Yasuhiro Fujiwara's 3-dimensional quasi-landscape and architectonic small wall and floor objects are more often than not divorced from their original geographic locations, re-configured into an 'imaginary' dream-like space. These architectonic and landscape 'artefacts' retain no distinct cultural, social or geographical marks. Universal in their appeal, these dislocated spaces always seem to remind the viewer of a familiar yet unspecific place.


Angela Hiss's staged sketch-like videos explore notions of disruption and displacement. Baroque Waltzes are enjoyed in narrow corridors while unorthodox Tango dancing — characterised by jagged movements — is performed in the privacy of her own home. Hiss's videos present the viewer with a plethora of emotions, ranging from hysteria to angst through to psychosis, compulsive behaviour and solitude.


Sumiko Seki's paintings present beautiful wilting and rotting flowers floating against an empty yet richly coloured background. Seki's dying flowers are dislocated from their normative surroundings, no longer presented in full bloom in fields of gold.

Seki documents the 'afterlife' of these natural mortal objects, disrupting the dominant meta-narrative whilst exploring an alternative space.


In his paintings, Guy Shoham re-presents kitsch 19th century porcelain figurines against artificial and theatrical backdrops, blurring the boundaries between the 'imagined' and the 'real'. These garish figurines are re-contextualised into a fantasy world of stage sets and otherness, no longer the mainstay of antique displays cabinets these shiny figurines creates their own realm of existence.

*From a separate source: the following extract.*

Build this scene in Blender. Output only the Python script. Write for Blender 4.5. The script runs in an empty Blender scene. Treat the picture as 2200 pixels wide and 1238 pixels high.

Maria Wolfram's cartographic abstract panels and landscape paintings map the passage of time. The notion that memory captures and faithfully records fragmented images, suspending them in a time-bubble is disrupted by Wolfram, as she presents her personal and intimate recollections continuously changing over time. These malleable and fluid memories are far removed from their original context, creating a multitude of new and symbolic spaces.